Notions of ‘self’

Ilvy Njiokiktjien Spelen op Straat Janskerkhof Utrecht 04I’m re-reading Sutton-Smith’s book ‘the Ambiguity of Play’. Apart from all the other interesting stuff he writes about, I’ve been focusing on the things he writes about play being a way to construct ‘a’ or ‘the’ self : ‘a’ self if one subscribes to the idea of multiple or mobile selves, ‘the’ self for those that prefer a fixed one.

Some interesting quotes from other sources:

The purpose of play is to hallucinate ego mastery. (Erik Erkison, Childhood and Society, 1956).

When words become only the basis for establishing meaningful relationships and other such egalitarian fictions, then the voices of authority are no longer given value or trust … This has been the holy project of secular humanism: the ritualization of the construction of one’s self. (Roger Abrahams, the Anthropology of experience, 1986).

The notion of identity has been supplanted by that of actions performed, by the concept of staging the Self, which implies the perpetual mobility of the subject.” ( Nicholas Bourriaud, The Radicant, 2009).

I never gave this much thought, but the idea of having an individual ‘self’ is of relatively recent date. It was the Enlightenment that created the idea of the imagination, which evolved in the eighteenth century to encompass the ideas of genius and originality. The romanticists, a movement that began at the end of the eighteenth century, held that a personal freedom to subjectively choose one’s experiences is a desirable criterion for living.

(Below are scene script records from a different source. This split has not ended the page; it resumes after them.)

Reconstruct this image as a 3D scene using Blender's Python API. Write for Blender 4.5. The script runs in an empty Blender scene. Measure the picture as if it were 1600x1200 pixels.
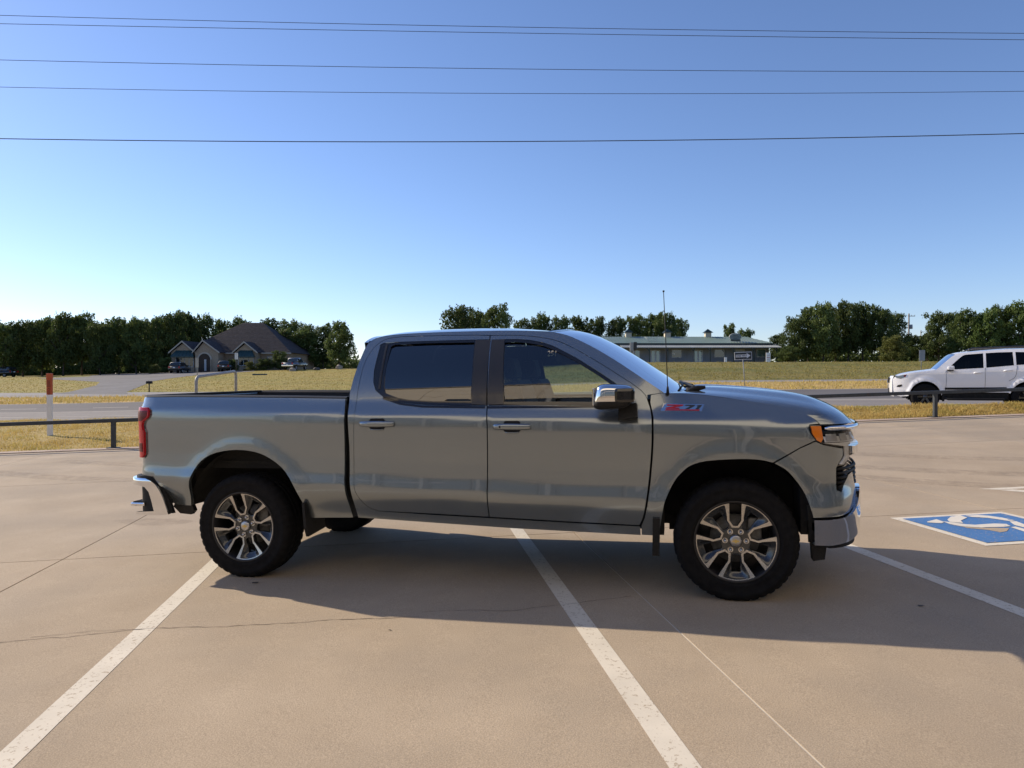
import bpy, bmesh, math, random
import numpy as np
from mathutils import Vector, Matrix
from mathutils.geometry import delaunay_2d_cdt, tessellate_polygon

scene = bpy.context.scene
COL = scene.collection
R = math.radians

# ------------------------------------------------------------------ camera
CAM = Vector((3.373, -5.951, 1.555))
YAW, PITCH, FPX = 0.2276, 0.011, 1110.0
FWD = Vector((-math.sin(YAW) * math.cos(PITCH), math.cos(YAW) * math.cos(PITCH), -math.sin(PITCH)))
RGT = Vector((math.cos(YAW), math.sin(YAW), 0))
AHEAD = Vector((-math.sin(YAW), math.cos(YAW), 0))
cam_data = bpy.data.cameras.new('camera')
cam = bpy.data.objects.new('camera', cam_data)
COL.objects.link(cam)
cam.location = CAM
cam.rotation_euler = FWD.to_track_quat('-Z', 'Y').to_euler()
cam_data.sensor_fit = 'HORIZONTAL'
cam_data.sensor_width = 36.0
cam_data.lens = FPX / 1600 * 36
cam_data.clip_end = 4000
cam_data.clip_start = 0.05
scene.camera = cam

# the lot falls gently to the left: the truck frame is tilted about the view axis
TILT = Matrix.Translation(CAM) @ Matrix.Rotation(-0.021, 4, FWD) @ Matrix.Translation(-CAM)

# ------------------------------------------------------------------ sun and sky
SUN_DIR = (TILT.to_3x3() @ Vector((-1.72, 0.49, 1.0))).normalized()
SUN_EL = math.asin(SUN_DIR.z)
SUN_AZ = math.atan2(SUN_DIR.x, SUN_DIR.y)
world = bpy.data.worlds.new('World')
scene.world = world
world.use_nodes = True
wn = world.node_tree
bg = wn.nodes['Background']
sky = wn.nodes.new('ShaderNodeTexSky')
sky.sky_type = 'NISHITA'
sky.sun_disc = False
sky.sun_elevation = SUN_EL
sky.sun_rotation = SUN_AZ
sky.altitude = 300
sky.air_density = 1.0
sky.dust_density = 0.2
sky.ozone_density = 6.0
wb = wn.nodes.new('ShaderNodeMix'); wb.data_type = 'RGBA'; wb.blend_type = 'MULTIPLY'; wb.inputs[0].default_value = 1.0
wb.inputs[7].default_value = (1.12, 0.975, 0.99, 1)      # the phone's white balance, the same over the whole sky
wn.links.new(sky.outputs['Color'], wb.inputs[6])
wn.links.new(wb.outputs[2], bg.inputs['Color'])
bg.inputs['Strength'].default_value = 0.129
sun_data = bpy.data.lights.new('sun', 'SUN')
sun_data.energy = 4.65
sun_data.angle = R(0.53)
sun_data.color = (1.0, 0.86, 0.68)
sun = bpy.data.objects.new('sun', sun_data)
COL.objects.link(sun)
sun.rotation_euler = SUN_DIR.to_track_quat('Z', 'Y').to_euler()
sun.location = CAM + SUN_DIR * 60

scene.view_settings.view_transform = 'Standard'
scene.view_settings.look = 'None'
scene.view_settings.gamma = 1.0
scene.view_settings.exposure = 0.37
scene.view_settings.use_curve_mapping = False

# ------------------------------------------------------------------ helpers
def lvl(U, V, Z):
    """right, ahead, up of the camera -> world"""
    return CAM + RGT * U + AHEAD * V + Vector((0, 0, Z))

HORIZON = 600 - FPX * math.tan(PITCH)

def at(px, py, D):
    return lvl((px - 800) / FPX * D, D, (HORIZON - py) / FPX * D)

def tag(o, label=None, cat=None, group=None, kind=None):
    if label: o['label'] = label
    if cat: o['category'] = cat
    if group: o['group'] = group
    if kind: o['kind'] = kind
    return o

def empty(name, loc=(0, 0, 0), rz=0.0, parent=None):
    o = bpy.data.objects.new(name, None)
    o.empty_display_size = 0.2
    COL.objects.link(o)
    o.location = loc
    o.rotation_euler = (0, 0, rz)
    if parent: o.parent = parent
    return o

def copy_tree(o, parent=None):
    c = o.copy()
    COL.objects.link(c)
    c.parent = parent
    for ch in list(o.children):
        copy_tree(ch, c)
    return c

def link_mesh(name, me, mat, parent=None):
    o = bpy.data.objects.new(name, me)
    COL.objects.link(o)
    if mat is not None and len(me.materials) == 0:
        me.materials.append(mat)
    if parent: o.parent = parent
    return o

def arr_mesh(name, V, F, mat, parent=None, smooth=False, n=None):
    """V (k,3) array, F (m,n) array of equal-size faces"""
    V = np.asarray(V, dtype=np.float32); F = np.asarray(F, dtype=np.int32)
    me = bpy.data.meshes.new(name)
    me.vertices.add(len(V)); me.vertices.foreach_set('co', V.ravel())
    k = F.shape[1]
    me.loops.add(F.size); me.loops.foreach_set('vertex_index', F.ravel())
    me.polygons.add(len(F))
    me.polygons.foreach_set('loop_start', np.arange(0, F.size, k, dtype=np.int32))
    me.polygons.foreach_set('loop_total', np.full(len(F), k, dtype=np.int32))
    me.update(calc_edges=True)
    if smooth: me.shade_smooth()
    else: me.shade_flat()
    return link_mesh(name, me, mat, parent)

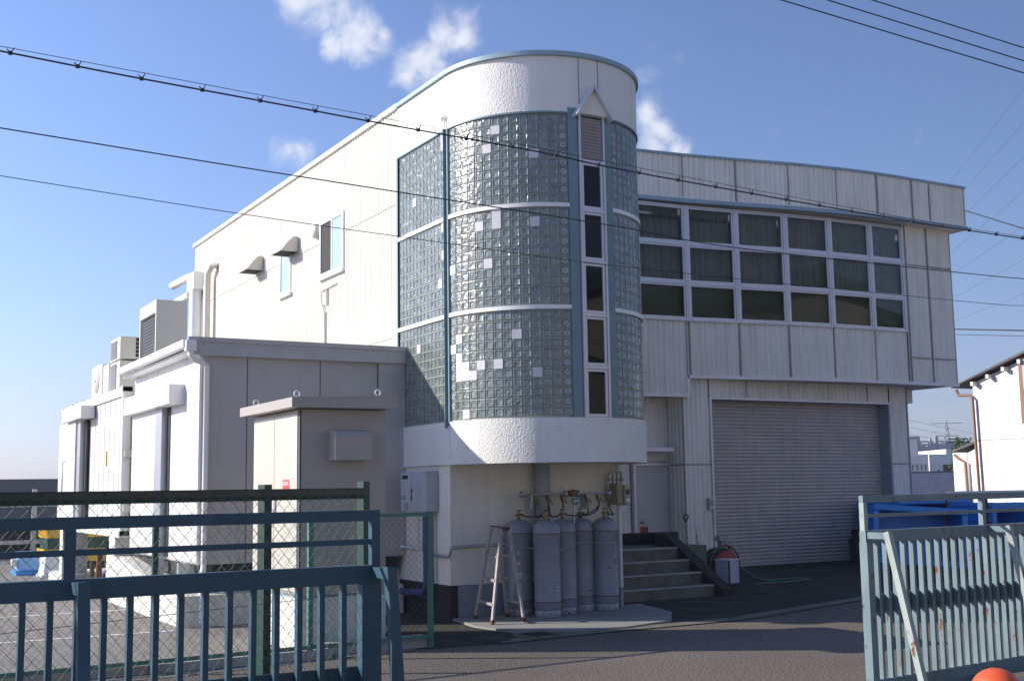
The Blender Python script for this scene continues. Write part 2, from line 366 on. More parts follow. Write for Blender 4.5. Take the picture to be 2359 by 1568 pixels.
# ------------------------------------------------------------------ main building
XS = 7.19; CX, CY, RR = 8.62, 14.2, 1.43
BLD = thing('factory_building', 'white two storey corrugated factory with a round glass block tower and a big grey shutter', 'building', (12, 20, 0))
mb = MB(); corr(mb, [(XS, 27.2), (XS, 15.83)], 0, 7.40, pitch=.1, amp=.013)
mb.build('side_wall', M['cream'], BLD)
mb = MB()
for y, z in ((None, 5.95), (None, 3.95)): mb.box(XS - .014, XS - .006, 15.85, 27.2, z, z + .018)
mb.build('sheet_joint', mat('cream_joint', (.50, .47, .41), .8), BLD)
mb = MB(); mb.box(XS - .05, XS + .1, 15.81, 27.28, 7.40, 7.475); mb.box(XS - .02, XS + .02, 15.79, 15.83, 2.6, 7.36, 0)
mb.build('verge_flashing', M['white'], BLD)
mb = MB(); mb.box(XS - .03, XS + .02, 15.79, 15.835, 3.75, 6.64); mb.build('corner_flashing', M['trim_d'], BLD)
mb = MB()   # solid core behind the skins
mb.box(XS + .03, 15.1, 20.1, 27.2, 0, 7.3); mb.box(15.1, 21.6, 20.3, 27.2, 0, 7.3); mb.box(XS + .03, 9.9, 15.9, 20.1, 0, 7.3); mb.box(XS + .03, 9.8, 14.3, 15.9, 0, 2.0)
mb.box(11, 22.6, 19.95, 27, 3.6, 7.3)
mb.build('core', M['stucco_fine'], BLD)
mb = MB(); mb.prism([(XS + .02, 14.2, 7.3), (XS + .02, 27.2, 7.3), (22.5, 27.2, 7.3), (22.5, 19.2, 7.3), (11, 19.5, 7.3), (10, 14.2, 7.3)], (0, 0, .05)); mb.build('roof', M['conc'], BLD)

# tower
def arc(r, a0, a1, n): return [(CX + r * math.cos(R(a0 + (a1 - a0) * i / n)), CY + r * math.sin(R(a0 + (a1 - a0) * i / n))) for i in range(n + 1)]
def towerpath(off): return [(XS - off, 15.8)] + [(XS - off, 15.8 - .4 * i) for i in (1, 2, 3)] + arc(RR + off, 180, 360, 72) + [(CX + RR + off, 15), (CX + RR + off, 19.6)]
pth = towerpath(.02)
def wallstrip(name, path, z0, z1, t0, t1, m_, par=BLD, smooth=True):
    mb = MB(); strip(mb, path[::-1], z0, z1, -t1, -t0); mb.sm = [smooth] * len(mb.sm); o = mb.build(name, m_, par)
    o.data.update(); 
    for p in o.data.polygons: p.use_smooth = abs(p.normal.z) < .5 and smooth
    md = o.modifiers.new('e', 'EDGE_SPLIT'); md.split_angle = R(40)
    return o
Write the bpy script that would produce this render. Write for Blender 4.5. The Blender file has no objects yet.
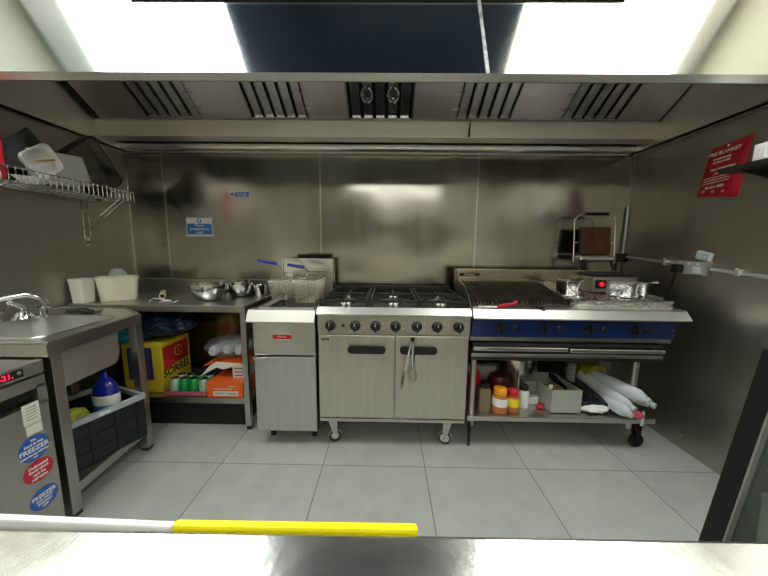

Imagination became even more important in more recent times, when, having declared that God is dead, the idea of having a soul became problematic. “But even if the soul wilted under the onslaught of science and scepticism, so long as there was imagination as a secondary validator then at least there remained the possibility of meaning.” Sutton-Smith, page 131. “By making play essential to the aesthetic, and by attributing moral power to the aesthetic, play was potentially dignified for the first time in Western civilization.”

Phenomenology has been a major philosophical source for the modern rhetorics of the self as a player. It sought to establish the self as not just an unscientific emotional residue out of touch with science, but as having its own ‘objective’ validity, more real and true than those validities usually associated with science. The major philosophers in this tradition have been Husserl, Heidegger and Gadamer, all of whom have been concerned with the ‘objective’ character of our perception of the world. “Everyone has a ‘life world’ , it is said, and that is their ontological reality. Knowing this reality, however, usually requires a special kind of empathy manifested most clearly by the arts, including poetry.